Gregory Brown’s debut novel, “The Lowering Days,” is set in a fictionalized version of Maine, in a made-up town somewhere between Belfast and Bucksport, along the lower Penobscot River. It has a paper mill, and a working waterfront, and a population made up of working-class folks, hippies and Indigenous people.
In short: it’s not unlike the world Brown himself grew up in, in the 1980s and 1990s in Waldo County.
“It’s a mixture of all the various pockets of the midcoast and along the Penobscot River that I absorbed growing up,” said Brown, now a resident of the Cumberland County town of Casco. “The fiction that often interests me the most is that kind that lets the mythology and folklore of a place shine out from behind the recognizable, real-life details.”
“The Lowering Days,” out on March 2 and published by HarperCollins, tells a sweeping story with which many Mainers may be familiar — about family dynamics, about what happens to a town once its main employer closes, about environmental degradation and about the complicated relationship between Indigenous people and white settlers.
Growing up in Belfast, Brown saw firsthand the way that the city’s main employer — the chicken processing industry whose plants lined the town’s waterfront for decades until they closed in the 1980s, followed by credit card giant MBNA — shaped the lives of its citizens. Both of his parents worked for both employers at various points while he was growing up.

He also saw how industry can wreak havoc upon the environment, whether it was the polluted Belfast waterfront, or the runoff from paper mills choking the Penobscot River with dangerous chemicals. In “The Lowering Days,” the local paper mill is on the brink of reopening after a long closure, and many townsfolk have pinned their hopes on it — while members of the local tribal community see it as yet another way in which white society has attacked their way of life.
The interplay between Native and non-Native, local and from away, young and old, rich and poor is at the heart of “The Lowering Days,” which takes its title from the newspaper started by one of the main characters, Falon, the matriarch of the Ames family.

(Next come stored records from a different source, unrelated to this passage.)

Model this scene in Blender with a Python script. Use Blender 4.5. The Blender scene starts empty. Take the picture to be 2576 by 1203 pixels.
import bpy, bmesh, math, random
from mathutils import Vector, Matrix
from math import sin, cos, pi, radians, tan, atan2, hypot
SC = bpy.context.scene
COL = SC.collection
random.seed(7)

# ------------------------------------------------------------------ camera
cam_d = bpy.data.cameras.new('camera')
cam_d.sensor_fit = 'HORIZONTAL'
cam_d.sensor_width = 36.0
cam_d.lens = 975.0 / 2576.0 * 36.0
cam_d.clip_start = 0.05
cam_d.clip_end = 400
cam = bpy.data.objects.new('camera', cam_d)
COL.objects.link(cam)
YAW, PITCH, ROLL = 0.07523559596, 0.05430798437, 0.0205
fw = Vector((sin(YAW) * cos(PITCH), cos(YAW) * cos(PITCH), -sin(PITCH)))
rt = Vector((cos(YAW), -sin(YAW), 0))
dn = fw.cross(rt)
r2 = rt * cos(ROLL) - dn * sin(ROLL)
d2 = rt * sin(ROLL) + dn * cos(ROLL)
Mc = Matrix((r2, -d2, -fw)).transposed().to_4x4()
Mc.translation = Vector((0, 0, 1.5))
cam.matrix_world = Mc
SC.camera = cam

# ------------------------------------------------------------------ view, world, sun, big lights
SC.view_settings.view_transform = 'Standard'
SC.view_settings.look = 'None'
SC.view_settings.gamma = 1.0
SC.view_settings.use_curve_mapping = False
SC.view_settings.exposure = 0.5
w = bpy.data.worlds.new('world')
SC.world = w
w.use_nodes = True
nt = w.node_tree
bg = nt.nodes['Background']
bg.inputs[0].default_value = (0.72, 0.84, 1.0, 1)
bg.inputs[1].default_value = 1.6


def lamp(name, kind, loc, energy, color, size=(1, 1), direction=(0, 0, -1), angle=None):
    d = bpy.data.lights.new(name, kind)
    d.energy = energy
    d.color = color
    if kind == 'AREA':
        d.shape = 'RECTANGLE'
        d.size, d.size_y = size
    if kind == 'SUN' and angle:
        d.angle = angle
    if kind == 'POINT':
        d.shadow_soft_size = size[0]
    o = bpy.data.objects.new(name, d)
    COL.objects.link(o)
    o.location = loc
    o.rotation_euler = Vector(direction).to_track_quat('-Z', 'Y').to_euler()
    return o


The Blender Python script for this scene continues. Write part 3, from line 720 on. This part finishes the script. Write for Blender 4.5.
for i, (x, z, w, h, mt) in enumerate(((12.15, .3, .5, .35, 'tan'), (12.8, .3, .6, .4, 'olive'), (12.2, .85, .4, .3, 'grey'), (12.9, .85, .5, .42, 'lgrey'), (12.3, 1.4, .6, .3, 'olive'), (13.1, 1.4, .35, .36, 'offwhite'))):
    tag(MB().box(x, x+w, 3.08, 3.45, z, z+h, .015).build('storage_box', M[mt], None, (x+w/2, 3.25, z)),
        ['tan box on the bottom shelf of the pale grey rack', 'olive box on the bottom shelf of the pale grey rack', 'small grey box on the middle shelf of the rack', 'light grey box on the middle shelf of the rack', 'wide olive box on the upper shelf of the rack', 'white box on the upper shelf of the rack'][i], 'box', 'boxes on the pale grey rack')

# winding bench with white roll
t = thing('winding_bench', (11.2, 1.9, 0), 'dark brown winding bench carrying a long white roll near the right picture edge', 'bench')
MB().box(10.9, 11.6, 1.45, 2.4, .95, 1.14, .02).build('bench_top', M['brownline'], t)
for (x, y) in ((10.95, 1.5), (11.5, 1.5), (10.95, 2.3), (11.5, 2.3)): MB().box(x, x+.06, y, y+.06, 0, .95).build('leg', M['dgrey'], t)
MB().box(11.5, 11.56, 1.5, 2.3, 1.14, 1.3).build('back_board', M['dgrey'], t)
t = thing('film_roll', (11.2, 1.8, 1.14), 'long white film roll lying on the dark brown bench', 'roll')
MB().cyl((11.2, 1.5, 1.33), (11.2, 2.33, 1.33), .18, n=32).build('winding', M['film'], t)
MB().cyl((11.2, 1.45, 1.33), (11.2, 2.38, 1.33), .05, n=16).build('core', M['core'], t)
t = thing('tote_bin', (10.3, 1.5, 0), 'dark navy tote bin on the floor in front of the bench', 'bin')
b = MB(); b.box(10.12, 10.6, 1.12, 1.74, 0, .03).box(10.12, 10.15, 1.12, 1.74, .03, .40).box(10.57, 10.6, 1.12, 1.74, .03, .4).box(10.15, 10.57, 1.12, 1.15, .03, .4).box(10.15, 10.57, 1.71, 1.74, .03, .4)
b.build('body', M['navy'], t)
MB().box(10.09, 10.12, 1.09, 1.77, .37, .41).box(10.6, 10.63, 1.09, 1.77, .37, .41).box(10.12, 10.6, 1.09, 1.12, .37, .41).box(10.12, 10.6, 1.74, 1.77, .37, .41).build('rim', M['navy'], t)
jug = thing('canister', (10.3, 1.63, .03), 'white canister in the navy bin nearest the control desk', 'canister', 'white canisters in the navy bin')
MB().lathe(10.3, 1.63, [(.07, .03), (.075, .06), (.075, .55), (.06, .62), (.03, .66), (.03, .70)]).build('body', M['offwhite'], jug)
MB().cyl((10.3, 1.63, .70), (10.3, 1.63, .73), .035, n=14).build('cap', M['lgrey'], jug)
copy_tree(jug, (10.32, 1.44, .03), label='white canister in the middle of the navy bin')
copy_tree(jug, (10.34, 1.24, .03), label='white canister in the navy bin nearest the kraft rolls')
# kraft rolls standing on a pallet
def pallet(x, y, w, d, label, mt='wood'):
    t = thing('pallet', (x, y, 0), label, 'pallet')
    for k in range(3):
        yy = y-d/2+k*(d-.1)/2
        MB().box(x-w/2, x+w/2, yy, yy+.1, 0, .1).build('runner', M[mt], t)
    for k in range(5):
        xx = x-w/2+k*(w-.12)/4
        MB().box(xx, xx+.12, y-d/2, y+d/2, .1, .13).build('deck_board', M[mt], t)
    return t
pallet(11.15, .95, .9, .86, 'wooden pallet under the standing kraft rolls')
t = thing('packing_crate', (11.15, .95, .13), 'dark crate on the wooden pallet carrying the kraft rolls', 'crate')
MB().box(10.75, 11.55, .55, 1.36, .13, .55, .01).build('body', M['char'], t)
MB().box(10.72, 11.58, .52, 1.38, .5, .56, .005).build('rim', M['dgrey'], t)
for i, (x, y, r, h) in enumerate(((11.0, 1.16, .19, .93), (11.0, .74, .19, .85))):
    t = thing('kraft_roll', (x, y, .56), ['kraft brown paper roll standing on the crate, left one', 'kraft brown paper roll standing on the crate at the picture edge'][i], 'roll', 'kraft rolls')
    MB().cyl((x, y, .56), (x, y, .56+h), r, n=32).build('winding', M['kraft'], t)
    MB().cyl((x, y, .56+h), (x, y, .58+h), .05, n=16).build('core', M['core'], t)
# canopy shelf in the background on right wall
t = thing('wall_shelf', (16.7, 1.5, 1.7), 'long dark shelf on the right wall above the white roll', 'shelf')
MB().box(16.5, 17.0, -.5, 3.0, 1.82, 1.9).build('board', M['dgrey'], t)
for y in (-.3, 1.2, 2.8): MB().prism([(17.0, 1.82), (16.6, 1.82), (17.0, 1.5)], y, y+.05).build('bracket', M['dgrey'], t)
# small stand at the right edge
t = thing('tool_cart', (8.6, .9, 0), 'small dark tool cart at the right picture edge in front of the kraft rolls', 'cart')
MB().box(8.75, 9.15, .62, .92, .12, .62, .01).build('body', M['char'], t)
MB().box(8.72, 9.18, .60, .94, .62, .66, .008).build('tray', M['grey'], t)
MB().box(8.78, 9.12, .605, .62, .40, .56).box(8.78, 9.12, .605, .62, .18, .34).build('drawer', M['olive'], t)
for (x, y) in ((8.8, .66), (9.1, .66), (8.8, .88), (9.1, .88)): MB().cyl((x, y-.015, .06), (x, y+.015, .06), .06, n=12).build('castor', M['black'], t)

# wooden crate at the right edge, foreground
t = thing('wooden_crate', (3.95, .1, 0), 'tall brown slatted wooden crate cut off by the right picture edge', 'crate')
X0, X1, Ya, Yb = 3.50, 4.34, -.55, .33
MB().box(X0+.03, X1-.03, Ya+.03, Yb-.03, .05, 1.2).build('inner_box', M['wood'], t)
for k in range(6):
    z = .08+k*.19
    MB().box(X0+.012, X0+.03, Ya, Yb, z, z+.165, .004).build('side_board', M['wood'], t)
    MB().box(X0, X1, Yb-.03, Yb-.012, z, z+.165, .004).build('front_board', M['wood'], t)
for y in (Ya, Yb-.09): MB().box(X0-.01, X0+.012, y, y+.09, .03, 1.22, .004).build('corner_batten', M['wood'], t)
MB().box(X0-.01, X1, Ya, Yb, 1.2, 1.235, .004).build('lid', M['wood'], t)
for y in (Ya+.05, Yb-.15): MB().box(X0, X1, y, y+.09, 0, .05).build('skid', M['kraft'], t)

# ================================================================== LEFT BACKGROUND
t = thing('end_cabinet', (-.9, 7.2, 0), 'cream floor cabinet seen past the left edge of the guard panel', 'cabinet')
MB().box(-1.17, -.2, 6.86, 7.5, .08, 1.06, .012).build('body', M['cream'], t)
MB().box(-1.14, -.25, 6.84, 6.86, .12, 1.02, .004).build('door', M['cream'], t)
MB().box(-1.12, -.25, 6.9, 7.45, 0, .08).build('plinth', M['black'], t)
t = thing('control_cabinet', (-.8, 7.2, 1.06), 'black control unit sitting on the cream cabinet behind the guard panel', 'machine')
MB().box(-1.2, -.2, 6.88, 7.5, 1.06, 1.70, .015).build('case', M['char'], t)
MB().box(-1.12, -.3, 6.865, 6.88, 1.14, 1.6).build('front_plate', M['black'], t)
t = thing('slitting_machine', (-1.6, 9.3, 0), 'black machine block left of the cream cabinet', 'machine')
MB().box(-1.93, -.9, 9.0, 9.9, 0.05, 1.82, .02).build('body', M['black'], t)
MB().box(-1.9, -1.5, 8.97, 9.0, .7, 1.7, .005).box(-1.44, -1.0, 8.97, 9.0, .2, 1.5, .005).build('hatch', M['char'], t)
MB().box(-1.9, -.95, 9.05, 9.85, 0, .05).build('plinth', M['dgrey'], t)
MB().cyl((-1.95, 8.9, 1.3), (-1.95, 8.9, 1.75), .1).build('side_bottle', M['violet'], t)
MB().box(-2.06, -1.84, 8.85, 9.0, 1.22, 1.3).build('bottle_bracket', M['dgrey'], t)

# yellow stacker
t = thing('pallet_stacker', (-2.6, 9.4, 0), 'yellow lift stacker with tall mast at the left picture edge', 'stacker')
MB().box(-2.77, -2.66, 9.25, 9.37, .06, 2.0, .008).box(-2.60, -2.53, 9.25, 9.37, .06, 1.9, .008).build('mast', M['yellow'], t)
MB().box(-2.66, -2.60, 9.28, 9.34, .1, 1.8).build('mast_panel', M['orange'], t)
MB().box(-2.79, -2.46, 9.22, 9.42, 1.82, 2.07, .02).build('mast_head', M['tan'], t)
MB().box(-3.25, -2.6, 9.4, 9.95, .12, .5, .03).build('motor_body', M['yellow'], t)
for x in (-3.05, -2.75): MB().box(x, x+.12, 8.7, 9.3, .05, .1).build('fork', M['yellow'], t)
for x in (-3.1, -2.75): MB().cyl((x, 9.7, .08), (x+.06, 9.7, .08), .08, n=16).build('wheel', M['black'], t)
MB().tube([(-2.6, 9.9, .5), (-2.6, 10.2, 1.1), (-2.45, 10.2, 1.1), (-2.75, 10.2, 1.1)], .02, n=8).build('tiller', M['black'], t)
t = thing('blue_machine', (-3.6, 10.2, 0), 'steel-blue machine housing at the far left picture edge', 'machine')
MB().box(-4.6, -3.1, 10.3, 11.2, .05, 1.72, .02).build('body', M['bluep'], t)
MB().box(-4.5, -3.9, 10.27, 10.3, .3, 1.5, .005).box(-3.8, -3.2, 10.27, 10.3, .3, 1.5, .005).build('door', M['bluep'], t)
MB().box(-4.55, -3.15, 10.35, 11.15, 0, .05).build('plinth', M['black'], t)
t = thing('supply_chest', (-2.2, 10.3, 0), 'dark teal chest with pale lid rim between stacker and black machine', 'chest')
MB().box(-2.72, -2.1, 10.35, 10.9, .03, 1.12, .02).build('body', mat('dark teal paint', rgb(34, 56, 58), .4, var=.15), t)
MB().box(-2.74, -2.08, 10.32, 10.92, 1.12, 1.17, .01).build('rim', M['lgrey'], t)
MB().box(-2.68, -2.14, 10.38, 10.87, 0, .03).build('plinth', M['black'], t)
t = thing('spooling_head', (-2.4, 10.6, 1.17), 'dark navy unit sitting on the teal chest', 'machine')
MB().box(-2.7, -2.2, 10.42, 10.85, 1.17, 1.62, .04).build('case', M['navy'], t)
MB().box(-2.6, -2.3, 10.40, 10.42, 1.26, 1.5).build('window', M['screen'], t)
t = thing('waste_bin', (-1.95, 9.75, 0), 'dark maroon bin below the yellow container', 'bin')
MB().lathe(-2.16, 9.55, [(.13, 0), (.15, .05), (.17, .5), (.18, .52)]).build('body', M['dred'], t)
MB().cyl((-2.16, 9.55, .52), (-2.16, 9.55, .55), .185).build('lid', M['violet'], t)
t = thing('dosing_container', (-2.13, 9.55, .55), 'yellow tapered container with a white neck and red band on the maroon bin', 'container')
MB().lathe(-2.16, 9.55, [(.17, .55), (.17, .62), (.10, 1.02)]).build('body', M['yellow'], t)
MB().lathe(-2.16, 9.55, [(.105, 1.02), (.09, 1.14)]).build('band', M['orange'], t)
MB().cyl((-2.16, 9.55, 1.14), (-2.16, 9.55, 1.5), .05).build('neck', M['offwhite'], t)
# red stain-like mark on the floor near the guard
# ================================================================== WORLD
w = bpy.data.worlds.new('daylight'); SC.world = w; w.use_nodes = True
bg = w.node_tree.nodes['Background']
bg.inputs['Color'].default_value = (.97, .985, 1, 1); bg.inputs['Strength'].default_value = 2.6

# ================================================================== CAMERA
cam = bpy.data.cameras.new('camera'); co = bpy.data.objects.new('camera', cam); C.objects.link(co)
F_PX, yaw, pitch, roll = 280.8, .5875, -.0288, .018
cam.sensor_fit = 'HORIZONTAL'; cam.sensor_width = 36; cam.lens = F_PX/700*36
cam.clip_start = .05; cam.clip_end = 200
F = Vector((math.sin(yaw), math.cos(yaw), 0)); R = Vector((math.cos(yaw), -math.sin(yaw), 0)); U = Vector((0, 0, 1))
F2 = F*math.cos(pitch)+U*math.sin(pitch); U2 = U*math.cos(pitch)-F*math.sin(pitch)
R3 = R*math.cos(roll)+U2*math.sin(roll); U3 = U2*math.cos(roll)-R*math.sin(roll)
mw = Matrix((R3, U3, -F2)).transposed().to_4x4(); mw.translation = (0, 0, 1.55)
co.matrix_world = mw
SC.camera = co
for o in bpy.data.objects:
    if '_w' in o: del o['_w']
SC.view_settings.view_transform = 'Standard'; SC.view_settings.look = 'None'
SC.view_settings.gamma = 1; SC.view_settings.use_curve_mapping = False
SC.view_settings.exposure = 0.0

Her husband, boatbuilder Arnoux Ames, and her three sons, David, Link and Simon, comprise the rest of the family.
Though Brown’s own family isn’t at all like the Ames family, he did grow up in a family of storytellers — and that storytelling tradition among both Native and white families in Maine is something he’s inspired by as a writer.
“There is a real strong tradition of storytelling here in Maine, where ordinary things take on a kind of gravitas,” he said. “I think because Maine is a little cut off from the rest of the country, and because we are very dedicated to doing things our own way, it has forced us to be highly reflective about our lives. You build your own world.”

For Brown, that’s probably one of the reasons why he ended up becoming a writer. After attending Thomas College in Waterville, he went on to get a master’s degree in journalism at Columbia University, and later received a master’s in fine arts from the prestigious Iowa Writers’ Workshop.
In 2012, he returned to Maine to raise his daughter. He spent several years teaching high school English and college-level creative writing, and later working as a book editor, all the while writing short stories that have appeared in publications including Tin House, Alaska Quarterly Review, Shenandoah, Epoch and Narrative Magazine.
He began work in earnest on “The Lowering Days” around the same time he began volunteering for Wabanaki REACH, the organization that works to promote healing, reconciliation and understanding between Wabanaki and non-Native people in Maine. The book deals with many of the topics REACH deals with every day in the real world.
“I tried to put in a lot of care to make sure I wrote a book that included the full cultural scope of the region, and not a whitewashed version of it,” Brown said. “This land was someone else’s land before my family or any other white person’s family arrived, and it was very, very important to capture that in the book.”
“The Lowering Days” will be available on March 2, wherever books are sold. Brown will appear at several digital events in Maine next month, including a Zoom talk with The Briar Patch in Bangor on March 2, a Zoom talk with Maine author Kerri Arsenault with Print: A Bookstore in Portland on March 9, a digital conversation at the Portland Public Library with artist Jason Brown on March 17, and a digital conversation with author Richard Russo on March 23 at Left Bank Books in Belfast.